Records for processing:
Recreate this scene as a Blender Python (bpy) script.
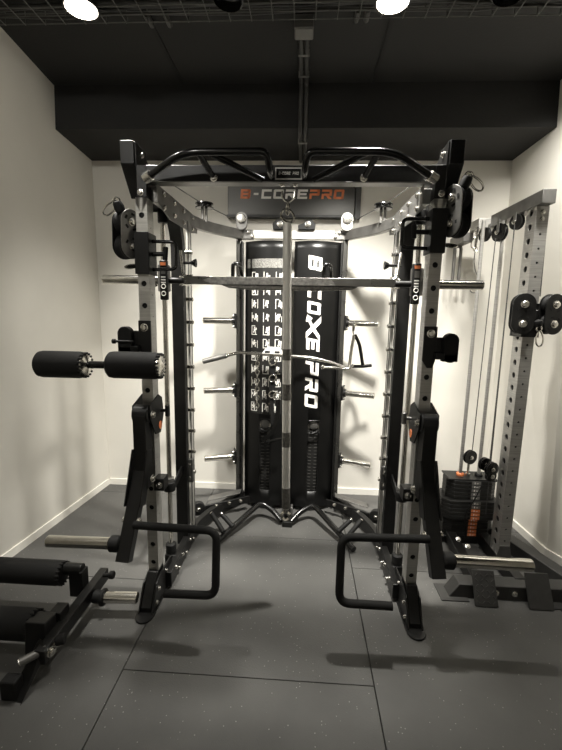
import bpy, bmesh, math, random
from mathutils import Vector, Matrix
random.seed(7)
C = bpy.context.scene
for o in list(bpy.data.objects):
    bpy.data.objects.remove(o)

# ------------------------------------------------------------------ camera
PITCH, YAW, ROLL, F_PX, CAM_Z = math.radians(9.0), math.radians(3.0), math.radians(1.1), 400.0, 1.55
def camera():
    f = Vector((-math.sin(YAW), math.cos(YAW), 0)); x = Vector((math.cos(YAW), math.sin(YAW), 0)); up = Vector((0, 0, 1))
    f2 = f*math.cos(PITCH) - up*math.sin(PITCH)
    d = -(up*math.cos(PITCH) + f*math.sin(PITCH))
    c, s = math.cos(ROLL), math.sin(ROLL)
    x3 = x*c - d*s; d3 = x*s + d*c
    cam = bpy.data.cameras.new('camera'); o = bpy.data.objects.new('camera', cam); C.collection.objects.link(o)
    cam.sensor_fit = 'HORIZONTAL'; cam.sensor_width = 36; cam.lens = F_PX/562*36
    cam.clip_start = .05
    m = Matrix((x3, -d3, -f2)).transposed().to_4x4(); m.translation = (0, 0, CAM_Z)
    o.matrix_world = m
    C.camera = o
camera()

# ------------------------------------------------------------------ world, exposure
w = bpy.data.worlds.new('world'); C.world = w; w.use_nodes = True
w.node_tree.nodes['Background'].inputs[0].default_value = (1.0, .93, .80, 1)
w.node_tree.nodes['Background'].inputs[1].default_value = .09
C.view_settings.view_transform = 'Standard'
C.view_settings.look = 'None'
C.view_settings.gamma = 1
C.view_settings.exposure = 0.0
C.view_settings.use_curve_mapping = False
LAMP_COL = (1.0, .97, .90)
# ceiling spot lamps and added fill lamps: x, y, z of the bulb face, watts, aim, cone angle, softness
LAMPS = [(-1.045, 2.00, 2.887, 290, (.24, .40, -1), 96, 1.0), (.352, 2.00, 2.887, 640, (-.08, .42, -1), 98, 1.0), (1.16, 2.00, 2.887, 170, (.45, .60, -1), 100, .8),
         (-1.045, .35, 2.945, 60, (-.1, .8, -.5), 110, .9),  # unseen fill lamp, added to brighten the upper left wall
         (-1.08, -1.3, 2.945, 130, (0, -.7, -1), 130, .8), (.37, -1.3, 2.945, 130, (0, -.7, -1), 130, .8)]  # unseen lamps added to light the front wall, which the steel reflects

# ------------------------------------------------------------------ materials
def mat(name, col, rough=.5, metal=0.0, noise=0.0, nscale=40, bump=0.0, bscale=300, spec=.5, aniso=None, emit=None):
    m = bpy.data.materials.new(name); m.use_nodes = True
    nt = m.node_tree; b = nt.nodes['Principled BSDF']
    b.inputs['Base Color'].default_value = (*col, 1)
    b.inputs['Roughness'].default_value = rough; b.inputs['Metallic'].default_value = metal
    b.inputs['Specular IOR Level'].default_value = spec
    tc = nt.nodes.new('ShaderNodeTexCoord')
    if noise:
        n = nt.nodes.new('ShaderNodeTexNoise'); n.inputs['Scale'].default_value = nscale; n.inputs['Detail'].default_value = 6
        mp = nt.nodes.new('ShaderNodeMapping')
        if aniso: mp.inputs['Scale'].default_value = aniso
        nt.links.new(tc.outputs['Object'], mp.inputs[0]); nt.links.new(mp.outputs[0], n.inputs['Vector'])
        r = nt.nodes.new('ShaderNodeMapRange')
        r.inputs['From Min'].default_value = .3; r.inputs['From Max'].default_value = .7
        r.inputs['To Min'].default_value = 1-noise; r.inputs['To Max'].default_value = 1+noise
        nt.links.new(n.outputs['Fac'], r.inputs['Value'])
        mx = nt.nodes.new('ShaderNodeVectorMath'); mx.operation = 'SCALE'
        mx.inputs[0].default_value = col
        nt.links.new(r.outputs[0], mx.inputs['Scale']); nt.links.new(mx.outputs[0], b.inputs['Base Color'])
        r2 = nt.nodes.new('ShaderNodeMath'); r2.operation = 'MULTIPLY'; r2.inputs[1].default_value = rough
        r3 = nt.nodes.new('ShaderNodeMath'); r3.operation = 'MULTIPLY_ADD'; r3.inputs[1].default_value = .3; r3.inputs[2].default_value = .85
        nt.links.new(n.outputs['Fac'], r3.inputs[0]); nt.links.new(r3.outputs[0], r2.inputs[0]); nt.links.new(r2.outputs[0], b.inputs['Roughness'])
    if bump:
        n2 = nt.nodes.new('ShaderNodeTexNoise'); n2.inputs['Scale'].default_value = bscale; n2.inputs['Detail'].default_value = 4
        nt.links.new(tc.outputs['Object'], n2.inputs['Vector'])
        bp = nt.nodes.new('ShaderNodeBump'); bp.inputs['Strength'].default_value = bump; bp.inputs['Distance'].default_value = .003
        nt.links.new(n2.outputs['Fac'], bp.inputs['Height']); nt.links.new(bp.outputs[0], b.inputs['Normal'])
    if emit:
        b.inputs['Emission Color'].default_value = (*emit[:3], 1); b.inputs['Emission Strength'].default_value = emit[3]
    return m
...
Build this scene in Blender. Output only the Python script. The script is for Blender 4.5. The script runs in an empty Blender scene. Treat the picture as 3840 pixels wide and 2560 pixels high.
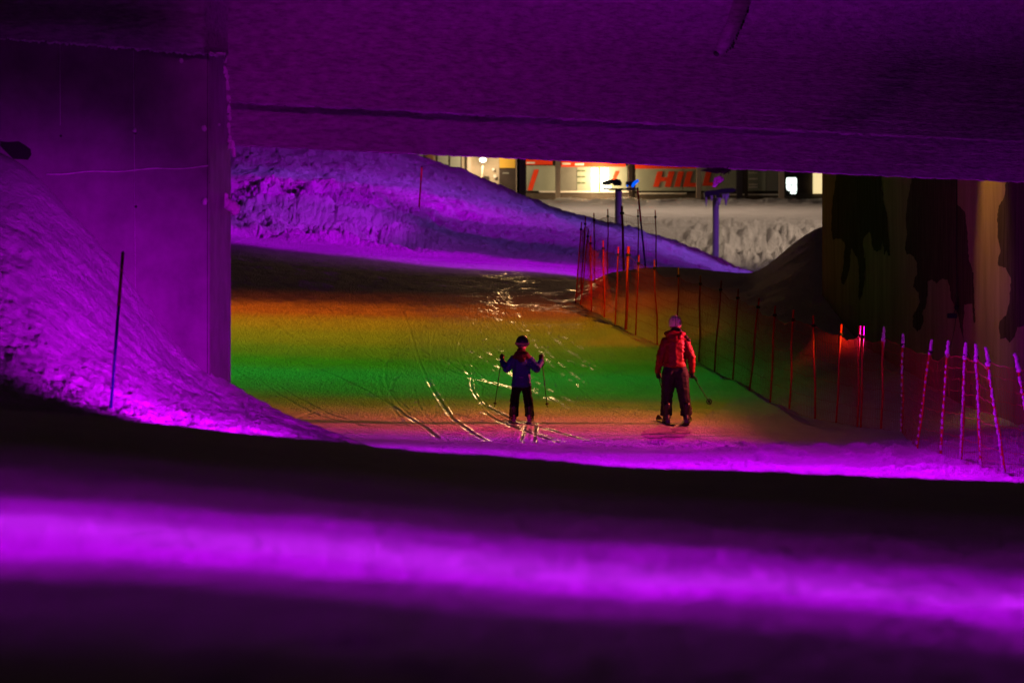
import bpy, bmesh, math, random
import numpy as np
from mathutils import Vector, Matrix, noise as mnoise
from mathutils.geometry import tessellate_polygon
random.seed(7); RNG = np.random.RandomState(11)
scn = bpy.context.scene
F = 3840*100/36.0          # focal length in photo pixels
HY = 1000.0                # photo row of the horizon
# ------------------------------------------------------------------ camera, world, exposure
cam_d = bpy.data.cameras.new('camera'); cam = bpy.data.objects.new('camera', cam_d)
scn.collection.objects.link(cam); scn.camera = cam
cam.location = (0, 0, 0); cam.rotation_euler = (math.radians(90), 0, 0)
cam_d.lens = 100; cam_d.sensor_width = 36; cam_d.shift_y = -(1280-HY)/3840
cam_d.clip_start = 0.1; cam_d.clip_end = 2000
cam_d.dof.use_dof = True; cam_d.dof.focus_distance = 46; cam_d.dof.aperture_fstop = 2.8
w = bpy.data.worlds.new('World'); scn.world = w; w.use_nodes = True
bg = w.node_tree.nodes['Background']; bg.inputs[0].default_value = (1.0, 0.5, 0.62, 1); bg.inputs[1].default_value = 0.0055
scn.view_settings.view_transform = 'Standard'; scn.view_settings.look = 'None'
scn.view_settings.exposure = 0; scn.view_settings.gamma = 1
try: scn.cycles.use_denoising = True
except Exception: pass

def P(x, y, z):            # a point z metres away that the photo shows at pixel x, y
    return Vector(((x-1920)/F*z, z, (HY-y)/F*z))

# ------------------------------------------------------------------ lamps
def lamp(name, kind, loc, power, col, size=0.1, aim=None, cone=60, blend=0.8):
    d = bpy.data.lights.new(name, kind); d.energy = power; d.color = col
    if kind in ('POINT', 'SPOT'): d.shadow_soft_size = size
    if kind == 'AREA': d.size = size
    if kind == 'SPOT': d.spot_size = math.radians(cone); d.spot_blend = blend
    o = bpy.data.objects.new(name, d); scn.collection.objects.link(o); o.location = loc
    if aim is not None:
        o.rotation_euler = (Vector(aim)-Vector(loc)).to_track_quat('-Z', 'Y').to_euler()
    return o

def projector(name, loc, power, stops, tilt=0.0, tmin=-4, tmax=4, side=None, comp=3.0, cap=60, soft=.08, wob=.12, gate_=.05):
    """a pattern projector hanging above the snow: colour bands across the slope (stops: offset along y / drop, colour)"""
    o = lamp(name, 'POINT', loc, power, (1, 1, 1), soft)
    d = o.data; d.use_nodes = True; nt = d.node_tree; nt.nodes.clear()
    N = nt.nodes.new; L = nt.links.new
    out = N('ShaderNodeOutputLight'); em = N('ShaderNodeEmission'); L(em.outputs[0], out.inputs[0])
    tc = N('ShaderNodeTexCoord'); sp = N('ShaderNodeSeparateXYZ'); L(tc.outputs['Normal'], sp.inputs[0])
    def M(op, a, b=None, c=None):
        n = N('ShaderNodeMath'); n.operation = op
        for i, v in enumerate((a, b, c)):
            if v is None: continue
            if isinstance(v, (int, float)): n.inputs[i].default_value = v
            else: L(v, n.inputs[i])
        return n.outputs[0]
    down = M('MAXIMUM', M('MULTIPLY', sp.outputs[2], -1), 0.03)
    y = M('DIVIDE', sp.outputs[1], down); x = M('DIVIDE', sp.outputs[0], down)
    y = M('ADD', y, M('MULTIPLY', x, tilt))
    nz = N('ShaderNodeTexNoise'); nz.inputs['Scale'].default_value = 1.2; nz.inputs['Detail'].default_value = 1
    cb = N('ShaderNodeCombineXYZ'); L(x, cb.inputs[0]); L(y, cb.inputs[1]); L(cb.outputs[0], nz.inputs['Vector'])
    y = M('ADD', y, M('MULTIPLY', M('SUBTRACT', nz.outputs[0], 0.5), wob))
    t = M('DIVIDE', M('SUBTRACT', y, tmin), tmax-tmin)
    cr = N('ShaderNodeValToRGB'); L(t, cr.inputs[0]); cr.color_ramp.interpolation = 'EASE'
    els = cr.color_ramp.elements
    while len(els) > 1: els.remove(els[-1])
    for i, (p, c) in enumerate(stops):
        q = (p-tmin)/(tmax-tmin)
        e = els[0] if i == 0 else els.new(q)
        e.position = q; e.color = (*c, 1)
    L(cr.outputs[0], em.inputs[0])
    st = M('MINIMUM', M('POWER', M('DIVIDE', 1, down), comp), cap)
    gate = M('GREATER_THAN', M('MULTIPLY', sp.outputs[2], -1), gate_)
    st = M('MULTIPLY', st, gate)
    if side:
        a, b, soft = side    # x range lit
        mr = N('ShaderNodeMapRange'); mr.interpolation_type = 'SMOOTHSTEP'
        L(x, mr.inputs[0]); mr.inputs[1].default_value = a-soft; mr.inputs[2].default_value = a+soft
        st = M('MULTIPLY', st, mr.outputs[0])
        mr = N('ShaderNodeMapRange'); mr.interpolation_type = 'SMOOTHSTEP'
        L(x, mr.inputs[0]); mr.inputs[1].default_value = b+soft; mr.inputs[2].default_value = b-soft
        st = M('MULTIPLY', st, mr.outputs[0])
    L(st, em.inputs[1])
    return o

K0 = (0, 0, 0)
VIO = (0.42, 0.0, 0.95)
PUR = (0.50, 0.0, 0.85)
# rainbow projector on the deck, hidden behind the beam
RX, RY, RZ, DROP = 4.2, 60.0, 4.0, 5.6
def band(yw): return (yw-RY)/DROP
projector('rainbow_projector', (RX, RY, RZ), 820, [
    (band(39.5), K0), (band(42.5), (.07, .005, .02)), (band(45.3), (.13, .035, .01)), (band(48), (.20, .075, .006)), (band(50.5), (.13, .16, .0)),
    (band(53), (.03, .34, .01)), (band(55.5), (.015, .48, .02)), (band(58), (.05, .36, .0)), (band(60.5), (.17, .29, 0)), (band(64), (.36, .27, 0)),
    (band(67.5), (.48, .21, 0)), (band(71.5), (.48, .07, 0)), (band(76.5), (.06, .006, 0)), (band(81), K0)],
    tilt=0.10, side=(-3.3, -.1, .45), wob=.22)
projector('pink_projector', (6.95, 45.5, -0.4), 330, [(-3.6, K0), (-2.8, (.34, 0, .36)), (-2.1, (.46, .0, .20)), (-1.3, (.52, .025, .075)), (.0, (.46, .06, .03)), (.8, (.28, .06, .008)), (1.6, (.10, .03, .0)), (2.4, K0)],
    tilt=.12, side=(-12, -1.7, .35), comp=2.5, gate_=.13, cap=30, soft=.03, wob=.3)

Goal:
Reproduce exactly, and only, the lines from the one containing "Recreate this scene" through the one containing "bpy.data.objects.remove(o)", including both; leave out any pictures.

Full answer:
Recreate this scene as a Blender Python (bpy) script.
import bpy, bmesh, math, random
from mathutils import Vector, Matrix
random.seed(7)
C = bpy.context.scene
for o in list(bpy.data.objects):
    bpy.data.objects.remove(o)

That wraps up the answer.